Home 1962  - well I don't know about you, but this is how I'm planning to look on Christmas Morning .. pretty...vacant...

December 1960 Home Journal - more vacant bauble gazing!

And here is Susan Friend's editor’s note from Australian Home Journal, December 1959. Warning...sickeningly patronising!

“Hullo there!
Christmas parties right ahead – New Year celebrations after that! Lots of fun for everyone- and hope for you in particular you hope!

Of course. And you’ll get off to a flying start if you put into practice the beauty lore we've nattered about so often in these pages.
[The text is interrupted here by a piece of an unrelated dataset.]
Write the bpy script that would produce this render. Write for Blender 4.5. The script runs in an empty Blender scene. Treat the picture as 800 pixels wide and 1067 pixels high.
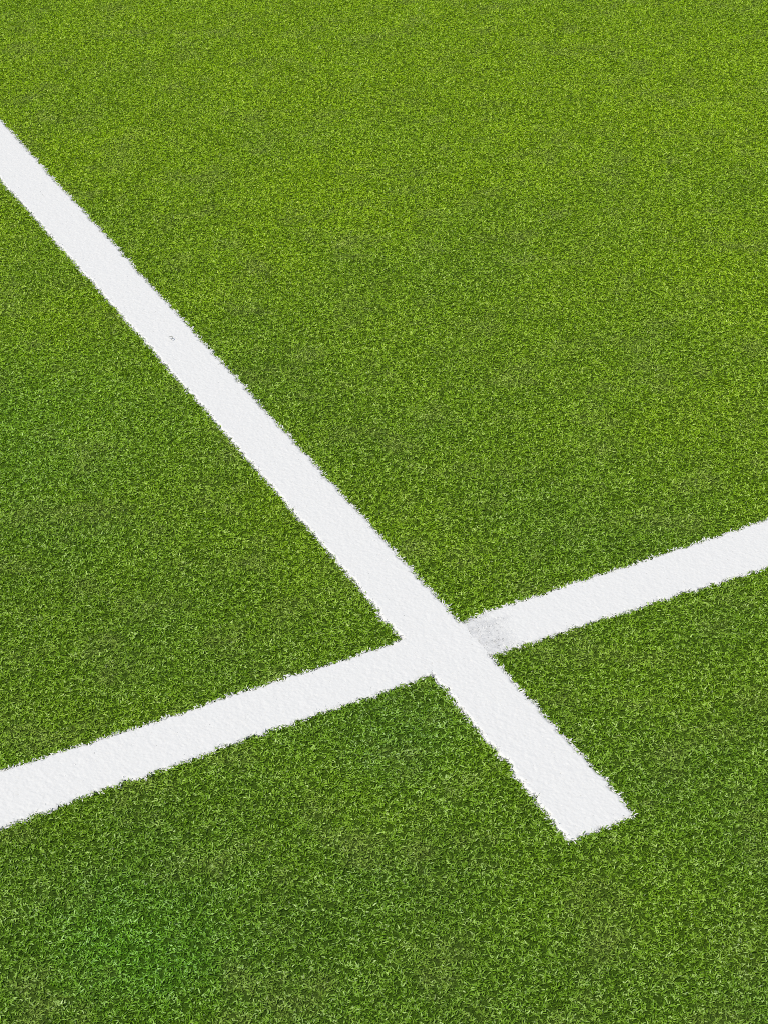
import bpy, math
import numpy as np

rng = np.random.default_rng(7)
C = bpy.context.scene.collection

# ------------------------------------------------------------------ scene, light, camera
sc = bpy.context.scene
sc.render.engine = 'CYCLES'
sc.view_settings.view_transform = 'Standard'
sc.view_settings.look = 'None'
sc.view_settings.gamma = 1
sc.view_settings.exposure = 0.2
sc.view_settings.use_curve_mapping = False
sc.cycles.max_bounces = 8
sc.cycles.diffuse_bounces = 6
sc.cycles.use_denoising = False
sc.cycles.filter_width = 0.9

SUN_EL, SUN_AZ = math.radians(58), math.radians(-125)      # azimuth from +Y towards +X
wd = bpy.data.worlds.new('World'); sc.world = wd
wd.use_nodes = True
nt = wd.node_tree
bg = nt.nodes['Background']
sky = nt.nodes.new('ShaderNodeTexSky')
sky.sky_type = 'NISHITA'
sky.sun_disc = False
sky.sun_elevation = SUN_EL
sky.sun_rotation = SUN_AZ
nt.links.new(sky.outputs[0], bg.inputs[0])
bg.inputs[1].default_value = 0.12

sl = bpy.data.lights.new('sun', 'SUN')
sl.energy = 3.2
sl.angle = math.radians(0.6)
sl.color = (1.0, 0.935, 0.81)
so = bpy.data.objects.new('sun', sl); C.objects.link(so)
so.rotation_euler = (math.pi/2 - SUN_EL, 0, math.pi - SUN_AZ)
so.location = (0, 0, 5)

CAM_H, PITCH = 1.7159, 0.600262
cd = bpy.data.cameras.new('camera'); cam = bpy.data.objects.new('camera', cd); C.objects.link(cam)
cd.sensor_fit = 'VERTICAL'; cd.sensor_height = 24; cd.lens = 24*1940.6/1067.0
cd.clip_start = 0.02; cd.clip_end = 2000
cam.location = (0, 0, CAM_H + 0.0035)
cam.rotation_euler = (math.pi/2 - PITCH, 0, 0)
sc.camera = cam

# ------------------------------------------------------------------ plan of the two lines, in the frame of the longer line
TH = -1.08512423
A = np.array([math.cos(TH), math.sin(TH)])        # along the longer line, towards its end
N = np.array([-A[1], A[0]])                       # across it
V0, U0 = 2*0.542577, -2*0.9297201                 # the crossing in that frame

def to_frame(x, y):
    return x*A[0] + y*A[1] - U0, x*N[0] + y*N[1] - V0

def to_world(u, v):
    u = u + U0; v = v + V0
    return u*A[0] + v*N[0], u*A[1] + v*N[1]

# edges of the lines: smoothed survey (u, v)
AR_U = np.array([-5.2364, -2.2364, -1.9095, -1.5827, -1.2559, -0.9290, -0.6022, -0.2753, 0.0515, 0.3784, 1.3784])
AR_V = np.array([0.0510, 0.0508, 0.0507, 0.0505, 0.0504, 0.0503, 0.0501, 0.0500, 0.0498, 0.0497, 0.0495])
AL_U = np.array([-4.9017, -1.9017, -1.6118, -1.3220, -1.0321, -0.7422, -0.4523, -0.1624, 0.1275, 0.4173, 1.4173])
AL_V = np.array([-0.0611, -0.0568, -0.0541, -0.0509, -0.0479, -0.0456, -0.0446, -0.0456, -0.0491, -0.0557, -0.0672])
BU_V = np.array([-2.6658, -0.6658, -0.4499, -0.2341, -0.0182, 0.1976, 0.4135, 0.6294, 2.6294])
BU_U = np.array([-0.0535, -0.0508, -0.0498, -0.0492, -0.0490, -0.0491, -0.0496, -0.0505, -0.0530])
BL_V = np.array([-2.6997, -0.6997, -0.4921, -0.2844, -0.0768, 0.1308, 0.3384, 0.5460, 2.5460])
BL_U = np.array([0.0560, 0.0557, 0.0489, 0.0449, 0.0438, 0.0456, 0.0501, 0.0565, 0.0560])
A_END, A_SKEW = 0.4210, -0.0197
CLIP_XY = (-0.4000, 3.0819)

def smooth_noise(s, seed, step):
    """1-D value noise along s (metres)"""
    g = np.random.default_rng(seed).normal(size=4096)
    q = s/step + 2048
    i = np.clip(np.floor(q).astype(int), 0, 4094); f = q - np.floor(q)
    f = f*f*(3-2*f)
    return g[i]*(1-f) + g[i+1]*f

def wob(s, seed):
    return 0.0005*smooth_noise(s, seed, 0.05) + 0.0013*smooth_noise(s, seed+1, 0.011) + 0.0012*smooth_noise(s, seed+2, 0.0055)

def smooth_noise2(x, y, seed, step):
    g = np.random.default_rng(seed).normal(size=(1024, 1024))
    qx, qy = x/step, y/step
    i, j = np.floor(qx).astype(int), np.floor(qy).astype(int)
    f, h = qx-i, qy-j
    f, h = f*f*(3-2*f), h*h*(3-2*h)
    i0, i1, j0, j1 = i % 1024, (i+1) % 1024, j % 1024, (j+1) % 1024
    return (g[i0, j0]*(1-f) + g[i1, j0]*f)*(1-h) + (g[i0, j1]*(1-f) + g[i1, j1]*f)*h

def in_long(u, v, grow=0.0):
    hi = np.interp(u, AR_U, AR_V) + wob(u, 11) + grow
    lo = np.interp(u, AL_U, AL_V) + wob(u, 21) - grow
    end = A_END + A_SKEW*v + wob(v, 31) + grow
    return (v < hi) & (v > lo) & (u < end)

def in_cross(u, v, grow=0.0):
    lo = np.interp(v, BU_V, BU_U) + wob(v, 41) - grow
    hi = np.interp(v, BL_V, BL_U) + wob(v, 51) + grow
    return (u > lo) & (u < hi)

def scuff(u, v):
    """0..1: how worn the crossing line is, next to the longer line"""
    hi = np.interp(u, AR_U, AR_V)
    d = v - hi
    return np.clip(1.25 - np.abs(d-0.020)/0.034 + .25*smooth_noise(u, 71, .012), 0, 1) * (d > -0.004)

# ------------------------------------------------------------------ blades
def make_blades(name, x, y, z0, length, width, lean, bend, azim, sweep, tone, mat, parent=None, segs=3, limit=None):
    n = len(x)
    k = segs + 1
    P = np.zeros((n, k, 3), np.float32)
    T = np.zeros((n, k, 3), np.float32)
    px, py, pz = x.copy(), y.copy(), z0.copy()
    for j in range(k):
        f = j/segs
        th = lean + bend*f
        ph = azim + sweep*f
        t = np.stack([np.sin(th)*np.cos(ph), np.sin(th)*np.sin(ph), np.cos(th)], 1)
        P[:, j, 0], P[:, j, 1], P[:, j, 2] = px, py, pz
        T[:, j] = t
        th2 = lean + bend*(j+.5)/segs
        ph2 = azim + sweep*(j+.5)/segs
        px = px + length/segs*np.sin(th2)*np.cos(ph2)
        py = py + length/segs*np.sin(th2)*np.sin(ph2)
        pz = pz + length/segs*np.cos(th2)
    P[:, :, 2] = np.maximum(P[:, :, 2], 0.0012)
    if limit is not None:
        P[:, :, 2] = np.maximum(P[:, :, 2], limit[:, None])
    roll = rng.normal(0, 0.6, n)
    side0 = np.stack([-np.sin(azim), np.cos(azim), np.zeros(n)], 1)
    prof = np.interp(np.arange(k)/segs, [0, .35, .75, 1], [.85, 1, .8, .3])
    V = np.zeros((n, k, 2, 3), np.float32)
    for j in range(k):
        b = np.cross(T[:, j], side0)
        s = side0*np.cos(roll*(j/segs+.5))[:, None] + b*np.sin(roll*(j/segs+.5))[:, None]
        h = (0.5*width*prof[j])[:, None]*s
        V[:, j, 0] = P[:, j] - h
        V[:, j, 1] = P[:, j] + h
    nv = n*k*2
    base = (np.arange(n)*k*2)[:, None, None]
    q = np.array([[2*j, 2*j+1, 2*j+3, 2*j+2] for j in range(segs)])[None]
    F = (base + q).reshape(-1).astype(np.int32)
    nf = n*segs
    me = bpy.data.meshes.new(name)
    me.vertices.add(nv); me.vertices.foreach_set('co', V.reshape(-1))
    me.loops.add(nf*4); me.loops.foreach_set('vertex_index', F)
    me.polygons.add(nf); me.polygons.foreach_set('loop_start', np.arange(0, nf*4, 4, dtype=np.int32))
    at = me.attributes.new('tone', 'FLOAT', 'POINT')
    at.data.foreach_set('value', np.repeat(tone.astype(np.float32), k*2))
    at = me.attributes.new('along', 'FLOAT', 'POINT')
    at.data.foreach_set('value', np.tile(np.repeat(np.arange(k)/segs, 2), n).astype(np.float32))
    me.update(calc_edges=True)
    me.polygons.foreach_set('use_smooth', np.ones(nf, dtype=bool))
    me.materials.append(mat)
    o = bpy.data.objects.new(name, me); C.objects.link(o)
    if parent: o.parent = parent
    return o

def view_margin(x, y):
    """metres outside the strip of ground the photograph shows (negative inside)"""
    half = 0.446 + (y-1.45)*(1.047-0.446)/(4.98-1.45)
    return np.maximum(np.maximum(np.abs(x)-half, 1.45-y), y-4.98)

def scatter(x0, x1, y0, y1, pitch):
    """tufting machine grid, jittered: roots at one per pitch x pitch"""
    gx = np.arange(x0, x1, pitch); gy = np.arange(y0, y1, pitch)
    X, Y = np.meshgrid(gx, gy)
    X = X.ravel() + rng.uniform(-.6, .6, X.size)*pitch
    Y = Y.ravel() + rng.uniform(-.6, .6, Y.size)*pitch
    return X, Y

# ------------------------------------------------------------------ materials
def new_mat(name):
    m = bpy.data.materials.new(name); m.use_nodes = True
    t = m.node_tree
    return m, t, t.nodes['Principled BSDF']

def node(t, kind, **kw):
    n = t.nodes.new(kind)
    for k, v in kw.items(): setattr(n, k, v)
    return n

def ramp(t, stops):
    r = node(t, 'ShaderNodeValToRGB')
    e = r.color_ramp.elements
    while len(e) > 1: e.remove(e[-1])
    e[0].position = stops[0][0]; e[0].color = (*stops[0][1], 1)
    for p, c in stops[1:]:
        k = e.new(p); k.color = (*c, 1)
    return r

def noise(t, vec, scale, detail=3, rough=.55):
    n = node(t, 'ShaderNodeTexNoise')
    n.inputs['Scale'].default_value = scale
    n.inputs['Detail'].default_value = detail
    n.inputs['Roughness'].default_value = rough
    t.links.new(vec, n.inputs['Vector'])
    return n.outputs[0]

def maprange(t, src, a, b, c, d, smooth=False):
    n = node(t, 'ShaderNodeMapRange')
    if smooth: n.interpolation_type = 'SMOOTHSTEP'
    for i, v in zip((1, 2, 3, 4), (a, b, c, d)): n.inputs[i].default_value = v
    t.links.new(src, n.inputs[0])
    return n.outputs[0]

def mix(t, fac, a, b, blend='MIX'):
    n = node(t, 'ShaderNodeMix', data_type='RGBA', blend_type=blend)
    for sock, v in ((n.inputs['Factor'], fac), (n.inputs['A'], a), (n.inputs['B'], b)):
        if isinstance(v, bpy.types.NodeSocket): t.links.new(v, sock)
        elif isinstance(v, tuple): sock.default_value = (*v, 1)
        else: sock.default_value = v
    return n.outputs['Result']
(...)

Lipstick for instance – the biggest morale builder in any woman’s  make-up purse. Yet if we only use it to add colour to the lips, we aren’t making it work for us half as well as it can, according to experts like Max Factor.
What else can it do, then? Plenty. For a start, it can change the expression of your whole face – lift the corners of your mouth to give you a happy expression, or vice versa.
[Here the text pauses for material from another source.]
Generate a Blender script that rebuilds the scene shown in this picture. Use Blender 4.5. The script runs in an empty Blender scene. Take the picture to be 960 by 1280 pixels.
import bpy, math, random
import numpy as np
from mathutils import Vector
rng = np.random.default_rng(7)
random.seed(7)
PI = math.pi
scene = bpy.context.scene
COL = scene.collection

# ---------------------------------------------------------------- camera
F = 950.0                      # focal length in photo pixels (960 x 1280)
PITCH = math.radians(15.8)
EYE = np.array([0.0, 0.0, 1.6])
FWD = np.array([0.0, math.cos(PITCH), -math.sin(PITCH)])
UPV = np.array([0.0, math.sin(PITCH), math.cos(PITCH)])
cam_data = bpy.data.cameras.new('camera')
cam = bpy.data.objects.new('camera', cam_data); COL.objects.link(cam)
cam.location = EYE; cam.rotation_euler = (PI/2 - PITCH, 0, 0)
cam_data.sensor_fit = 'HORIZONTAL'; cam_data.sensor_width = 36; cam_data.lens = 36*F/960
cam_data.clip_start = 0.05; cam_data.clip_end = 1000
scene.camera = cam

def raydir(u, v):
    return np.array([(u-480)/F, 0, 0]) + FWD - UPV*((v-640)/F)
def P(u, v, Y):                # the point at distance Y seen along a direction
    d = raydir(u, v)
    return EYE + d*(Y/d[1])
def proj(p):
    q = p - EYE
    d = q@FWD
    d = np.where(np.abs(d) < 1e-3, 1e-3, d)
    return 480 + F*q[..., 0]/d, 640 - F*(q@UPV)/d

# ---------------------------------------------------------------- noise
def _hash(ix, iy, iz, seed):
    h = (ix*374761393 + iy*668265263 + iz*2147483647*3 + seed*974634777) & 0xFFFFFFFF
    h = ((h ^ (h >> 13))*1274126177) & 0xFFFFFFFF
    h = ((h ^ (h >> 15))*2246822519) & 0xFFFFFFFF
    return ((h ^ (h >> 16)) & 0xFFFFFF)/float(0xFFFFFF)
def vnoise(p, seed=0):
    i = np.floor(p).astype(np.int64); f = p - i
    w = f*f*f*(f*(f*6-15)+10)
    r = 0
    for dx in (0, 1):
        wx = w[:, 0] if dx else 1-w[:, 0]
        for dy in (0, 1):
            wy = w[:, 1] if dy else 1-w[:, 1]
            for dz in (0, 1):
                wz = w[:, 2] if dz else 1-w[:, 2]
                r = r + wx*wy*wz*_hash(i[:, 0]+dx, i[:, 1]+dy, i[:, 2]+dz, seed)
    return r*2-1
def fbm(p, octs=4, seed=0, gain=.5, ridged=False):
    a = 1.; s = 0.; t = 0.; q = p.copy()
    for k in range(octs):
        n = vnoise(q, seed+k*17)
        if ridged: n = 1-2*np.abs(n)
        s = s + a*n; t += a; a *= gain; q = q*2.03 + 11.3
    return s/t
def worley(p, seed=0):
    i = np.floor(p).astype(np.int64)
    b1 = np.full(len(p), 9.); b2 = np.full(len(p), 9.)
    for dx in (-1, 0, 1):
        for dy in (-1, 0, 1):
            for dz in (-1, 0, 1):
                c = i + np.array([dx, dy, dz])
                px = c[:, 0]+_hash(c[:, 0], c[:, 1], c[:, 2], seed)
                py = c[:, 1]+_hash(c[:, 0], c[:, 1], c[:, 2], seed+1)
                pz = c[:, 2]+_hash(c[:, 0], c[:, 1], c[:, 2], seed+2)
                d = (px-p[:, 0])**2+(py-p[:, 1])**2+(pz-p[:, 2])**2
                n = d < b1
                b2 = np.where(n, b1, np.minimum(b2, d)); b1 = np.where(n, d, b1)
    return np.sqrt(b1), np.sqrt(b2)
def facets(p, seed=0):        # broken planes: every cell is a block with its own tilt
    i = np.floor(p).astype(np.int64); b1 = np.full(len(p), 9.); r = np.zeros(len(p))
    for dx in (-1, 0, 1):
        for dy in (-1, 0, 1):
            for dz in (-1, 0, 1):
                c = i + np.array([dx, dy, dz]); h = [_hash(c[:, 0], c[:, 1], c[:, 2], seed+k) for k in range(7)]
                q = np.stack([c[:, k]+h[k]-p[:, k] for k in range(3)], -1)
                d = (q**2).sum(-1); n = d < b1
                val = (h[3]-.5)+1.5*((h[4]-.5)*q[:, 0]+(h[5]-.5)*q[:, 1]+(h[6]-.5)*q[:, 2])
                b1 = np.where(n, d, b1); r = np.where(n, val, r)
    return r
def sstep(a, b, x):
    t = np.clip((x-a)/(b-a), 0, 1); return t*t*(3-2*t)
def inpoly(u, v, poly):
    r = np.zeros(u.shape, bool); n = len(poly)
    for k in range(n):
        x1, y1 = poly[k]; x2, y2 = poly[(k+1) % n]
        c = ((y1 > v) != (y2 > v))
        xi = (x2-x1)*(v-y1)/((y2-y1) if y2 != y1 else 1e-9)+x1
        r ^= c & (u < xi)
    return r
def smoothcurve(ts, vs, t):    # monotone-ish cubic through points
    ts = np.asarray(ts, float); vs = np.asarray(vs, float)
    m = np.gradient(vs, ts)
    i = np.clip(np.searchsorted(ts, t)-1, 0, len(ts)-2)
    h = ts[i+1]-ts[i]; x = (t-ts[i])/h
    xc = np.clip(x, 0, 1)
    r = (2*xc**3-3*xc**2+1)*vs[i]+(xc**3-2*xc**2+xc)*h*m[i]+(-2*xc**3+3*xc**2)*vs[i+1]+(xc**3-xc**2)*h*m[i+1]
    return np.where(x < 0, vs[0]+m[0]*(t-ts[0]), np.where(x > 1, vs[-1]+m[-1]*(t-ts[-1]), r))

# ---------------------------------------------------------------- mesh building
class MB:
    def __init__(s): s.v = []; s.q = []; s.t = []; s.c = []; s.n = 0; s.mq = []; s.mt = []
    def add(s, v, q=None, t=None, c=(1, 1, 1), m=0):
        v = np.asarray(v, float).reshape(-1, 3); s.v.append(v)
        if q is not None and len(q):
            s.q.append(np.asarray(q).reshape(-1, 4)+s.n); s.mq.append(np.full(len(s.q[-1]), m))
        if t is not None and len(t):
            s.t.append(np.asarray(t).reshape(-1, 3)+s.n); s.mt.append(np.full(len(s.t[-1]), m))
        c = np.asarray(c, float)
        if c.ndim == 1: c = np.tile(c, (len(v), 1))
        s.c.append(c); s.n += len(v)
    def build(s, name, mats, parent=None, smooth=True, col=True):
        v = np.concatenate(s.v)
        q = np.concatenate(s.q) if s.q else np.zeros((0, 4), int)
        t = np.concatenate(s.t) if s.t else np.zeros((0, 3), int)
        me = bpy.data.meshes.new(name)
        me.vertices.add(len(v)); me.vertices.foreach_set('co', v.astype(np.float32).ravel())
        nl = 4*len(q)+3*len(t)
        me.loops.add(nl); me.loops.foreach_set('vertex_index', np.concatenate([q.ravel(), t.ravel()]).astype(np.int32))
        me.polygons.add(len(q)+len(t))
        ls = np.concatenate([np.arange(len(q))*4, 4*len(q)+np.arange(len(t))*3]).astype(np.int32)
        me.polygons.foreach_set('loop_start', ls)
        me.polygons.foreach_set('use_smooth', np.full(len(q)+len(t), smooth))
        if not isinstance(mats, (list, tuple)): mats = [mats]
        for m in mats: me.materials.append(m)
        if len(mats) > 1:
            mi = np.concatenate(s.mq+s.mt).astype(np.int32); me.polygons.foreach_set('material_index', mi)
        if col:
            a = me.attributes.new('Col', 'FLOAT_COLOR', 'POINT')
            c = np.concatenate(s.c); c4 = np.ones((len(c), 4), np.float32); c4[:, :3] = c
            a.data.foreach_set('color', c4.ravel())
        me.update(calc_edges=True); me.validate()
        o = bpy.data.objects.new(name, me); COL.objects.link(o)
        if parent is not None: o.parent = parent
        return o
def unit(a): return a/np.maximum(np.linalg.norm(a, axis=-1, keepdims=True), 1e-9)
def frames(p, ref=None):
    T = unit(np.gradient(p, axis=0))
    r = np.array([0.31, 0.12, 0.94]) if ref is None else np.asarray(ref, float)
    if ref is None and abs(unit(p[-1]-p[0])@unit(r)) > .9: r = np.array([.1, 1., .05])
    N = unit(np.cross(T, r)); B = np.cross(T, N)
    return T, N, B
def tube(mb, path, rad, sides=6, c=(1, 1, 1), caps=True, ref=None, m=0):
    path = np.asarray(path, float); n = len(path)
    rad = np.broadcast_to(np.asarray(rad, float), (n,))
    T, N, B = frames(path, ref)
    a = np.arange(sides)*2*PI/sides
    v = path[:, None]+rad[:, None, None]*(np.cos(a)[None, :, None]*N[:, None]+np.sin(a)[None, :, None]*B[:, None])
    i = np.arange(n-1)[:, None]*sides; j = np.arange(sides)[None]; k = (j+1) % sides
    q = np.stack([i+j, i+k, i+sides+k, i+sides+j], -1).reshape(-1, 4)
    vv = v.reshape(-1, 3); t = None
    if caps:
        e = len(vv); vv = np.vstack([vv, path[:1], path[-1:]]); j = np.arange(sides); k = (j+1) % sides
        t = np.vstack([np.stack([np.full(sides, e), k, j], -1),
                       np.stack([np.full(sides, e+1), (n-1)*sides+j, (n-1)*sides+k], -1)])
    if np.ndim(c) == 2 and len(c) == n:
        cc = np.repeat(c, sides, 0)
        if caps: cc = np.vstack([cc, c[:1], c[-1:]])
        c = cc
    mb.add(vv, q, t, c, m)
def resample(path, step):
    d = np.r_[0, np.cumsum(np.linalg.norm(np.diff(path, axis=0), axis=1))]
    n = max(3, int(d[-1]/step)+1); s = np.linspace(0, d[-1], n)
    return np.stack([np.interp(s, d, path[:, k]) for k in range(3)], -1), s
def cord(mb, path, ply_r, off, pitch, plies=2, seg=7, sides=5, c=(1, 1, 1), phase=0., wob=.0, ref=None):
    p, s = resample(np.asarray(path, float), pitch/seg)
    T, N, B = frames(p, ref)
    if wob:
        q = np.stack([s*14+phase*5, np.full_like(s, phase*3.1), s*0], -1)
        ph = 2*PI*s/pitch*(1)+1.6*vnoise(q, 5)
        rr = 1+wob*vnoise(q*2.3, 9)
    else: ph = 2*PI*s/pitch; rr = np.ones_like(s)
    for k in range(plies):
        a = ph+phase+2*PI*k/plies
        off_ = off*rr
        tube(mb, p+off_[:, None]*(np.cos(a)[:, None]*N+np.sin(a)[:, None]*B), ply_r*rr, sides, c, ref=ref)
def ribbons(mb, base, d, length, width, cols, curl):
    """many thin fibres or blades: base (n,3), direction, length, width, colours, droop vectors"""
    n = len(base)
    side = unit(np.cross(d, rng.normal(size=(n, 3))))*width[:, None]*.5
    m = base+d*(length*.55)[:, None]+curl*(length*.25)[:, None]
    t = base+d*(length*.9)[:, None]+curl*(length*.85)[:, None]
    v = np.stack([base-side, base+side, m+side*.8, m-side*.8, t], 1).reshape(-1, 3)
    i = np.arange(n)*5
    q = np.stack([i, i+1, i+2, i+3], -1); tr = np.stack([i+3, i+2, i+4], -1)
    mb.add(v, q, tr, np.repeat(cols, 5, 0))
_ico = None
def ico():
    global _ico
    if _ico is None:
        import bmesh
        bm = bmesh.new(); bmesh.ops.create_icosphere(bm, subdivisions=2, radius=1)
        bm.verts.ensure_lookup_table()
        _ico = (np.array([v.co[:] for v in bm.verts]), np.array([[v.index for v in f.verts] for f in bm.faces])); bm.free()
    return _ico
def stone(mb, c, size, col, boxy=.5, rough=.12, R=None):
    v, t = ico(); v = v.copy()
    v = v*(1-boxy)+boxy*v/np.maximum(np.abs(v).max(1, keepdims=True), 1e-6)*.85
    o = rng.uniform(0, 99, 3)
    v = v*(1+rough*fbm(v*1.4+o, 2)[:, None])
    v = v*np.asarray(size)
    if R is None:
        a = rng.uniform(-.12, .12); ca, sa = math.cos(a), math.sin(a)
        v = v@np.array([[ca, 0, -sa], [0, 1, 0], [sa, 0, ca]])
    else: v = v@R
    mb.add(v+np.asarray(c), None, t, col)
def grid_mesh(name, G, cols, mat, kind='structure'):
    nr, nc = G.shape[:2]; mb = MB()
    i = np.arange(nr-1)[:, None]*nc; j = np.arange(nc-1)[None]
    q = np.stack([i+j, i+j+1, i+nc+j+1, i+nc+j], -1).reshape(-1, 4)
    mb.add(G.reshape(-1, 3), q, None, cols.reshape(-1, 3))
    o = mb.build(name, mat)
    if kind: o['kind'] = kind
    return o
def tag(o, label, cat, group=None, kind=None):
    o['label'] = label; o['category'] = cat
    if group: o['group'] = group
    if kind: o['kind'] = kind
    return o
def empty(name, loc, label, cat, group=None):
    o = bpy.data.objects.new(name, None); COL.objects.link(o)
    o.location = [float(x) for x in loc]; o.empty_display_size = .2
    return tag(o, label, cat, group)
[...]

If your hair is puffed out in a bouffant style for “after five” bright lipstick will “balance” it better than pale pastel tones. "
So let me see....bright lipstick with the corners of the mouth painted "up" for happy expression and bouffant hair.... Voila!

PERFECT! Balance.
Enough! I had to stop before my brain became marshmallow. Susan goes goes on to suggest covering everything in your house with lemon juice and sprinkling it with sugar for a frosty look. Mmm.Lovely!
These old magazines are interesting to flick through but after a while of inhaling the musty smell and absorbing the misogynist guff I feel a bit queasy.  And don’t start me on the problem pages where every woman is pretty much told to put up and shut up in regard to men and to “think yourself damn lucky to have a husband”. The English home magazine has a regular page of  “Lady Barnett's guide for Brides” in it as well.... which is funny – because we’re not in 1962!
A friend of mine did his PHD in how the White Australia policy was  presented as propaganda in woman’s magazines throughout the 1950's. Worth thinking about if you're thumbing through the pages of an old Home Journal...




 


2 comments:

  1. This made me laugh. A lot. Thank you.

    ReplyDelete
  2. Great post. One thing I noted from this is that the women are portrayed as being "PERFECT" without a hair out of place. Oh that it were that simple.